= STATED EXERCISE =
Will you restate verbatim the lines running from the line with "for Blender 4.5." to the end of the data, leaving out everything else?

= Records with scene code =
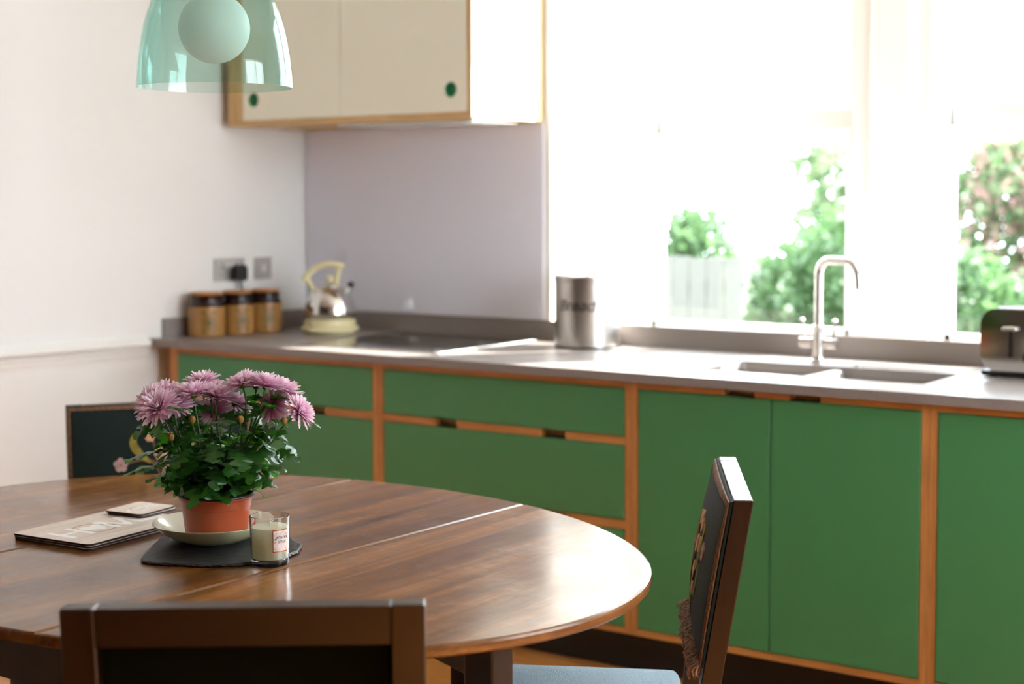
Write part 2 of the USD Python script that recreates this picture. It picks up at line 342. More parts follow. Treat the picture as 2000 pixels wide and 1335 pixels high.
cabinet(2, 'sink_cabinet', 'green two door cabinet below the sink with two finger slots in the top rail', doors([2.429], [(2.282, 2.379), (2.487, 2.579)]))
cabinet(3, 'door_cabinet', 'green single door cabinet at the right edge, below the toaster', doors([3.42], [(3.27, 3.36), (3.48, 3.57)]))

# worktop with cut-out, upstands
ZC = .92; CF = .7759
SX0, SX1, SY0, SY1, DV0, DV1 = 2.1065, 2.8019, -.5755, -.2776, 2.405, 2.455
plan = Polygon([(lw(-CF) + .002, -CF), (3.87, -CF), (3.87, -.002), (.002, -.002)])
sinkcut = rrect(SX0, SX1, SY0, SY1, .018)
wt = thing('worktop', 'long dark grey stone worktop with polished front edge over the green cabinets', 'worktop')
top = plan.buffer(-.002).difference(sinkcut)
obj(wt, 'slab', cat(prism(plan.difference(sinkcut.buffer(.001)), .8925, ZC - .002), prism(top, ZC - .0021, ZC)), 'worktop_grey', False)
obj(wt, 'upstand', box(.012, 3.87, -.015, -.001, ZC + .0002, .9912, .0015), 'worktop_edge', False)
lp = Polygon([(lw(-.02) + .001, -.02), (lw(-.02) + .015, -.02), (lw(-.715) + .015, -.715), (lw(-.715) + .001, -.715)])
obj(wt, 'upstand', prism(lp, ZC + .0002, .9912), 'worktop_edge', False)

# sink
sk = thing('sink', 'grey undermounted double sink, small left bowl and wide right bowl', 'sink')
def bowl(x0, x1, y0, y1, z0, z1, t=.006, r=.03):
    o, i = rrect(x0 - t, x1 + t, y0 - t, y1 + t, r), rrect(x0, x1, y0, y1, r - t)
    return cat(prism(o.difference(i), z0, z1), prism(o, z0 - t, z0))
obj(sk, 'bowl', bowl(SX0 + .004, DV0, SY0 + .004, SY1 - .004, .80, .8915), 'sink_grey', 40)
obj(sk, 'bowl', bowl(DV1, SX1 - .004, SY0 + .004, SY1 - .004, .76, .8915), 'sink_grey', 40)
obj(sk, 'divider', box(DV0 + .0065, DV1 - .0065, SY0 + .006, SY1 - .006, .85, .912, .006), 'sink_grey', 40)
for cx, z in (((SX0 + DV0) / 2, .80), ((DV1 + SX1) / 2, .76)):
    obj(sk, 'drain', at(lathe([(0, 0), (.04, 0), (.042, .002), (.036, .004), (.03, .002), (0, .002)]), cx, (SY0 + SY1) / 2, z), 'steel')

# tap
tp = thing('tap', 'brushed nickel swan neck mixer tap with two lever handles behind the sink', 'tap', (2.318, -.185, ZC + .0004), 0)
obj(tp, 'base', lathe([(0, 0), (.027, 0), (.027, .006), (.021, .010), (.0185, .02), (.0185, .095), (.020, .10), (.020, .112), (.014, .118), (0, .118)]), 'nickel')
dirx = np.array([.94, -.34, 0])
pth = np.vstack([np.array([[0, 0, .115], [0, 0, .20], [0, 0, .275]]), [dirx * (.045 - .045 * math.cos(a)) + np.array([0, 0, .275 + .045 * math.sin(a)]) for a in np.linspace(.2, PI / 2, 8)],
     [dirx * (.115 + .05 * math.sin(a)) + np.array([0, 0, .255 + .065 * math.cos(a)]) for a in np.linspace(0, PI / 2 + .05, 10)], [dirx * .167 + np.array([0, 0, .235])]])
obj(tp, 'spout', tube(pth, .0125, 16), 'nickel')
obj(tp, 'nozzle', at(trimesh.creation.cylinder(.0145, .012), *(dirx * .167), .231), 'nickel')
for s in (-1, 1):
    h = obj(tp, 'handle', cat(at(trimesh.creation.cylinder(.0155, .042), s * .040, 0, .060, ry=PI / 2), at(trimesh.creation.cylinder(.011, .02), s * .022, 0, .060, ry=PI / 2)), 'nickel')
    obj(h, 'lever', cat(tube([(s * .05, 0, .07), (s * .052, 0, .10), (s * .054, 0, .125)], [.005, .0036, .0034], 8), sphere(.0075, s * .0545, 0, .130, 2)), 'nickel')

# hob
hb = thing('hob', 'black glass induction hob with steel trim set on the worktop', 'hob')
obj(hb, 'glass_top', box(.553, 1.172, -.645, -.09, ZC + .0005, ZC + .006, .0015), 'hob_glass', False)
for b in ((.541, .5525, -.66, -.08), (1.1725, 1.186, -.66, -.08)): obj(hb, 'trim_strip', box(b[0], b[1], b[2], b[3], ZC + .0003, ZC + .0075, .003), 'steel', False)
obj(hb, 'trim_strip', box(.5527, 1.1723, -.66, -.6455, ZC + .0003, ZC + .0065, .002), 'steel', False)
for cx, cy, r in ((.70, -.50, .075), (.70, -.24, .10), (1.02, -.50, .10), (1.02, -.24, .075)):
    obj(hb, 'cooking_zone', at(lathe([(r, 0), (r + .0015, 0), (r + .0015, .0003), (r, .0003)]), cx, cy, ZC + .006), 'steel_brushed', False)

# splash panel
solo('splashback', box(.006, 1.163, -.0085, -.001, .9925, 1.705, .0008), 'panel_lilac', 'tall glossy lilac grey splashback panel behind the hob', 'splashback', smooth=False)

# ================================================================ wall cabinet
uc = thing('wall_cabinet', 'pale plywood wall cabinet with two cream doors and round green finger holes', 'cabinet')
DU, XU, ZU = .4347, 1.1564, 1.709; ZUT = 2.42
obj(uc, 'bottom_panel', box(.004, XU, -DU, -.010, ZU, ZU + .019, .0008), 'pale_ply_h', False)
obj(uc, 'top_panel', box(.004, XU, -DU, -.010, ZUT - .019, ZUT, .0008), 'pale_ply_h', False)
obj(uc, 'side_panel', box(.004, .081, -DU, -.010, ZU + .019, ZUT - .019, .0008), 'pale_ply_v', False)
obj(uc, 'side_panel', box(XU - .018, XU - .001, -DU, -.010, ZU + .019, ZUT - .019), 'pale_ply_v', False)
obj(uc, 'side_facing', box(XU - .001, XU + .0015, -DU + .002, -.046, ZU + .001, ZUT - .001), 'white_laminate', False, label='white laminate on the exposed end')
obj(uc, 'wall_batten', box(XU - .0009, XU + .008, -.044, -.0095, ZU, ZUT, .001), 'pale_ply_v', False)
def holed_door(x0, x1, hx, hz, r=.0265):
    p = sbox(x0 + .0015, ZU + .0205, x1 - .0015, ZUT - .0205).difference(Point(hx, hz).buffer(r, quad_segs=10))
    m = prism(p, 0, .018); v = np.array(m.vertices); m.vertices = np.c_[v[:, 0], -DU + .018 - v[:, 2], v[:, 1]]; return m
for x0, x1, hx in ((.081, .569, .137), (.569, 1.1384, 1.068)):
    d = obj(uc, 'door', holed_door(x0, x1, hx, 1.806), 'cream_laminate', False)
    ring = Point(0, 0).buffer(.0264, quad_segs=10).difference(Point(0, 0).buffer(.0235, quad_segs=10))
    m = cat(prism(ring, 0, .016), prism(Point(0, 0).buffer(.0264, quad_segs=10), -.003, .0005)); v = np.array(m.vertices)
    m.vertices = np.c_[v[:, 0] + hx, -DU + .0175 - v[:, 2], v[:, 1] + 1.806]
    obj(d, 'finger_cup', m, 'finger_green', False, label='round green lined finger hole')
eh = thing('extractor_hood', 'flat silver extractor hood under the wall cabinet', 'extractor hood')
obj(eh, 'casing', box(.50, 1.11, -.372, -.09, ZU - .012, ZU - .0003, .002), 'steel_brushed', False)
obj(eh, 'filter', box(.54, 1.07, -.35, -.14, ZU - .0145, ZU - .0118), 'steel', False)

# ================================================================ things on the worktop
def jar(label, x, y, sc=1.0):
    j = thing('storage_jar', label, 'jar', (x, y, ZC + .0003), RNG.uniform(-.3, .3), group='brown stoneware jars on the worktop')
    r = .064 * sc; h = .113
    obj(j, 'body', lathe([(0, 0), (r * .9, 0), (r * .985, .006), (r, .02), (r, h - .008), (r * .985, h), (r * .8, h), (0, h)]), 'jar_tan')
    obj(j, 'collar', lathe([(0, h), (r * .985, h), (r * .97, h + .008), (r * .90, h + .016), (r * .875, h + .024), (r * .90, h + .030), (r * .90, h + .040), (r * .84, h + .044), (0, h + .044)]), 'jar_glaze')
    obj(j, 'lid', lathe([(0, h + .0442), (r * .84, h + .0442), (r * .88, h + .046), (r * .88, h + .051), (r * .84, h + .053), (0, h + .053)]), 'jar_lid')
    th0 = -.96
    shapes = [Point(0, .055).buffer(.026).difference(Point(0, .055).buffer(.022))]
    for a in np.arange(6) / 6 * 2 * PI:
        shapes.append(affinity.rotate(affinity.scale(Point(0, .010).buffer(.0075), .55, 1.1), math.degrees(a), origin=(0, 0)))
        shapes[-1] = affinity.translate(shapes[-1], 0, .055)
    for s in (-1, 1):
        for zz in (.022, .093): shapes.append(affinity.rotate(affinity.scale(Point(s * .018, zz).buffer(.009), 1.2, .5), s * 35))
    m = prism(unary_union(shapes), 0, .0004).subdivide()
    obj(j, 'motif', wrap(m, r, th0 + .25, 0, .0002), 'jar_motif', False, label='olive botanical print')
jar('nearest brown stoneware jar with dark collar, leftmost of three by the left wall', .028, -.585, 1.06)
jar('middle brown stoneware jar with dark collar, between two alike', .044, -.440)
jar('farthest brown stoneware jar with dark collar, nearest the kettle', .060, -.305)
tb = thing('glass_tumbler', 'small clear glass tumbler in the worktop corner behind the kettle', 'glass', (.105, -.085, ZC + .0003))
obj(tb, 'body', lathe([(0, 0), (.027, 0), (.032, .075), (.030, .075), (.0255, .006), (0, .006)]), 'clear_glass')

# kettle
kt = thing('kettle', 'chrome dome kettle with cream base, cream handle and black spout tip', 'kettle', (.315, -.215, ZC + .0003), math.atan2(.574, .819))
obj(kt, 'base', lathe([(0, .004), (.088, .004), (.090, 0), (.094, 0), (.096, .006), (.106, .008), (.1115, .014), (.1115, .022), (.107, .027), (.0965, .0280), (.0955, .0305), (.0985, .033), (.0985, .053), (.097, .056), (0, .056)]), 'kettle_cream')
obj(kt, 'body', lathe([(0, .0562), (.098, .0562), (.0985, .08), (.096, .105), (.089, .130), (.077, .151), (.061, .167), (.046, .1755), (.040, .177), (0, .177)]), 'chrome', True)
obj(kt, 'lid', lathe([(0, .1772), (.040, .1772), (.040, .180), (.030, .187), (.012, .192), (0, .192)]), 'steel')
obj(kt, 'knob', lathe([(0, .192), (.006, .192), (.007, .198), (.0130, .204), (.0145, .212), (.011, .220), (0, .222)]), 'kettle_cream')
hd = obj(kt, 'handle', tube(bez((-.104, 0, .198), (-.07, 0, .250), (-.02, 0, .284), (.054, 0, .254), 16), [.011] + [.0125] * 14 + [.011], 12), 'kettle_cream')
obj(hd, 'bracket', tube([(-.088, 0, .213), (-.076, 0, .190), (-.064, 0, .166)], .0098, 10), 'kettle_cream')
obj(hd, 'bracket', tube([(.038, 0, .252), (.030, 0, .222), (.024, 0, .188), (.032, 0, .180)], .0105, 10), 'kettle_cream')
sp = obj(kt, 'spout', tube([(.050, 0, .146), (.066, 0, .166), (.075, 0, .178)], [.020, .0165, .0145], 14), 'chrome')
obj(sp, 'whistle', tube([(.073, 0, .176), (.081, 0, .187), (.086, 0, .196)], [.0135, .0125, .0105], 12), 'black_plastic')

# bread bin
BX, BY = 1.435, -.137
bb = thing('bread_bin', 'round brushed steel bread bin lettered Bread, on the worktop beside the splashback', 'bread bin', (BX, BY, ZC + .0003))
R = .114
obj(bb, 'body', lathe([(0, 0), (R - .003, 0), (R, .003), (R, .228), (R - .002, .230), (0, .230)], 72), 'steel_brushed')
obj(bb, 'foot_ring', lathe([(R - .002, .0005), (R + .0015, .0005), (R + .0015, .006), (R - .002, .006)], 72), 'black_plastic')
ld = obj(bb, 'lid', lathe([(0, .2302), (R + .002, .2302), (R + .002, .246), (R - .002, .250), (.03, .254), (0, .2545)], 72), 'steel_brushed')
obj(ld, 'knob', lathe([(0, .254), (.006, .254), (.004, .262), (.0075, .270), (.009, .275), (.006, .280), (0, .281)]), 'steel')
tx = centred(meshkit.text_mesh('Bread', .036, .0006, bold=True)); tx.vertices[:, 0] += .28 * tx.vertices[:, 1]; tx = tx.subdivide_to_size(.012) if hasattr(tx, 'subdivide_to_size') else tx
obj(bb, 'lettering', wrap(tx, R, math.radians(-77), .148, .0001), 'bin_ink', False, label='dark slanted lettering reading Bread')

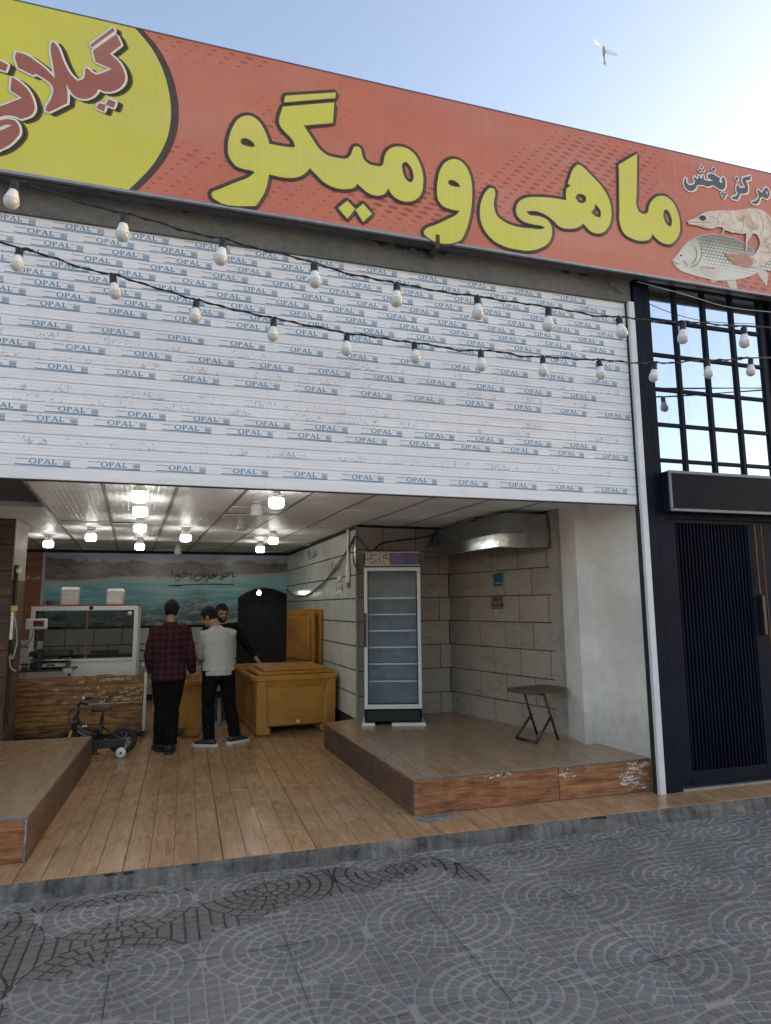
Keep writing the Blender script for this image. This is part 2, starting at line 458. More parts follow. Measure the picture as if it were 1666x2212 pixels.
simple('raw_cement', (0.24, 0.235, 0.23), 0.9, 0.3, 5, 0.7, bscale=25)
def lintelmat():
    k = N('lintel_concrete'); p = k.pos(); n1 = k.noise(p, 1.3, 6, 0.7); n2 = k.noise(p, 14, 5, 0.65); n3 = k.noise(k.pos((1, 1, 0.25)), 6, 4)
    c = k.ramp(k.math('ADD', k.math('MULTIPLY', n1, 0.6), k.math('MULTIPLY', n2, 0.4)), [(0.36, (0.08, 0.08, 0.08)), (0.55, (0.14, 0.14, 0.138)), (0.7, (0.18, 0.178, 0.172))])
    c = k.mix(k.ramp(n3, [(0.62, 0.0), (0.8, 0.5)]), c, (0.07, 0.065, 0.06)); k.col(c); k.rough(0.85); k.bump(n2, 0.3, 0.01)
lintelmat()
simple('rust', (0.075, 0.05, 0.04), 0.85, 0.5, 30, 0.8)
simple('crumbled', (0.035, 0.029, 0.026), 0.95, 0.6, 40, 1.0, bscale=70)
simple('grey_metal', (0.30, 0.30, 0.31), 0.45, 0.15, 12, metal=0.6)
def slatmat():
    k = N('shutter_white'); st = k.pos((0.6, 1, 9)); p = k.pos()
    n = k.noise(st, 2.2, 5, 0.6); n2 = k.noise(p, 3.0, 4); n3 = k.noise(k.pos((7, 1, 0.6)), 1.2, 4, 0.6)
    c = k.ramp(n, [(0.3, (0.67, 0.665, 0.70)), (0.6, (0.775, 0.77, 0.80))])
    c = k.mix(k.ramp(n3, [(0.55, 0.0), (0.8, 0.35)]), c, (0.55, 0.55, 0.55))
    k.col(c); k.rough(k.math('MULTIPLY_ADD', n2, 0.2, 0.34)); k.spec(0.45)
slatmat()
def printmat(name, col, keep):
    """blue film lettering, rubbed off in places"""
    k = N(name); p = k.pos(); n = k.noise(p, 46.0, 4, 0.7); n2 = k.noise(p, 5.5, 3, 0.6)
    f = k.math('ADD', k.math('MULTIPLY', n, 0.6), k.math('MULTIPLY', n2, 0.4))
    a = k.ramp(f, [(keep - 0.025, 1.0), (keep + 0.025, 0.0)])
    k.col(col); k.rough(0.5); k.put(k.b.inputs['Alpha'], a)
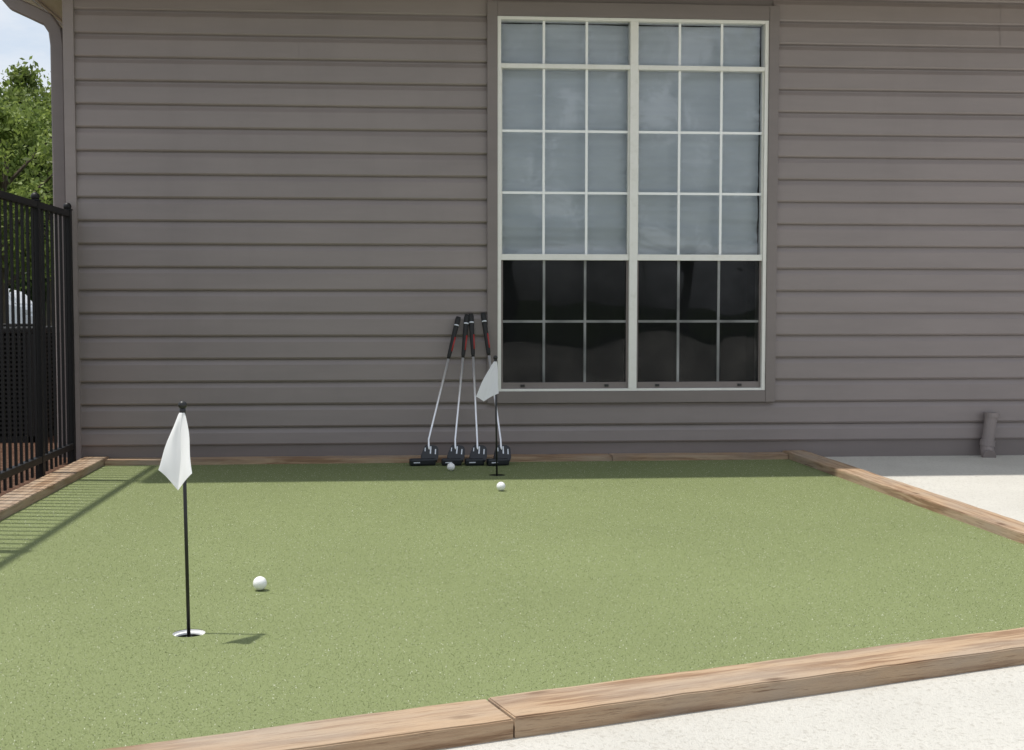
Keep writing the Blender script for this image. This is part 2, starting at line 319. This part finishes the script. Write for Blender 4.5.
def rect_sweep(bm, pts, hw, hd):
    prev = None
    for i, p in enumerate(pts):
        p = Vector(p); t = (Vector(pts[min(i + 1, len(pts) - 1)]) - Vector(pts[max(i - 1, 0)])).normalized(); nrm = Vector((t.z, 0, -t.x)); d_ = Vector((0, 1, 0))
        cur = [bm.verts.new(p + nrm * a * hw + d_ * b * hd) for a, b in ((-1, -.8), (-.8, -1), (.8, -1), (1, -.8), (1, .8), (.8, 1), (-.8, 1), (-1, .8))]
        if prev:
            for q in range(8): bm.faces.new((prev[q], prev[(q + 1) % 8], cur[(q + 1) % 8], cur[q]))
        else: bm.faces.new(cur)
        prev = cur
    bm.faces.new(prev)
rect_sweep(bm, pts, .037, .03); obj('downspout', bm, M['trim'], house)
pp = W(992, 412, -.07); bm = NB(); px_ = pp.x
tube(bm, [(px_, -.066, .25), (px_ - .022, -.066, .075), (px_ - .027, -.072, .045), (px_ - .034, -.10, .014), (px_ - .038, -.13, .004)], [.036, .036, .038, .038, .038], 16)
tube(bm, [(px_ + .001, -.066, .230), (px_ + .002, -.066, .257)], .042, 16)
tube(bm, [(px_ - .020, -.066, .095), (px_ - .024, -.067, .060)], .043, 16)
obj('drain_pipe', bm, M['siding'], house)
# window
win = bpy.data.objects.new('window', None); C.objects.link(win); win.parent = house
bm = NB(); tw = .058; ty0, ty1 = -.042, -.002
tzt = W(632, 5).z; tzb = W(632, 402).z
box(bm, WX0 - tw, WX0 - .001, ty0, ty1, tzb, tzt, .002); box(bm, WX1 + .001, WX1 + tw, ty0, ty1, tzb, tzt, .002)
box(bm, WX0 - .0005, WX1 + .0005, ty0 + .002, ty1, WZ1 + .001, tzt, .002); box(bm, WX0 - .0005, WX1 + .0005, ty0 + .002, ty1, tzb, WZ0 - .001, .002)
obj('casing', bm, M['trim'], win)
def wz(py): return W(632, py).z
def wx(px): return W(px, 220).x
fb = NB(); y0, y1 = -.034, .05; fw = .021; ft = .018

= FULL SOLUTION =
Keep writing the Blender script for this image. This is part 2, starting at line 319. This part finishes the script. Write for Blender 4.5.
def rect_sweep(bm, pts, hw, hd):
    prev = None
    for i, p in enumerate(pts):
        p = Vector(p); t = (Vector(pts[min(i + 1, len(pts) - 1)]) - Vector(pts[max(i - 1, 0)])).normalized(); nrm = Vector((t.z, 0, -t.x)); d_ = Vector((0, 1, 0))
        cur = [bm.verts.new(p + nrm * a * hw + d_ * b * hd) for a, b in ((-1, -.8), (-.8, -1), (.8, -1), (1, -.8), (1, .8), (.8, 1), (-.8, 1), (-1, .8))]
        if prev:
            for q in range(8): bm.faces.new((prev[q], prev[(q + 1) % 8], cur[(q + 1) % 8], cur[q]))
        else: bm.faces.new(cur)
        prev = cur
    bm.faces.new(prev)
rect_sweep(bm, pts, .037, .03); obj('downspout', bm, M['trim'], house)
pp = W(992, 412, -.07); bm = NB(); px_ = pp.x
tube(bm, [(px_, -.066, .25), (px_ - .022, -.066, .075), (px_ - .027, -.072, .045), (px_ - .034, -.10, .014), (px_ - .038, -.13, .004)], [.036, .036, .038, .038, .038], 16)
tube(bm, [(px_ + .001, -.066, .230), (px_ + .002, -.066, .257)], .042, 16)
tube(bm, [(px_ - .020, -.066, .095), (px_ - .024, -.067, .060)], .043, 16)
obj('drain_pipe', bm, M['siding'], house)
# window
win = bpy.data.objects.new('window', None); C.objects.link(win); win.parent = house
bm = NB(); tw = .058; ty0, ty1 = -.042, -.002
tzt = W(632, 5).z; tzb = W(632, 402).z
box(bm, WX0 - tw, WX0 - .001, ty0, ty1, tzb, tzt, .002); box(bm, WX1 + .001, WX1 + tw, ty0, ty1, tzb, tzt, .002)
box(bm, WX0 - .0005, WX1 + .0005, ty0 + .002, ty1, WZ1 + .001, tzt, .002); box(bm, WX0 - .0005, WX1 + .0005, ty0 + .002, ty1, tzb, WZ0 - .001, .002)
obj('casing', bm, M['trim'], win)
def wz(py): return W(632, py).z
def wx(px): return W(px, 220).x
fb = NB(); y0, y1 = -.034, .05; fw = .021; ft = .018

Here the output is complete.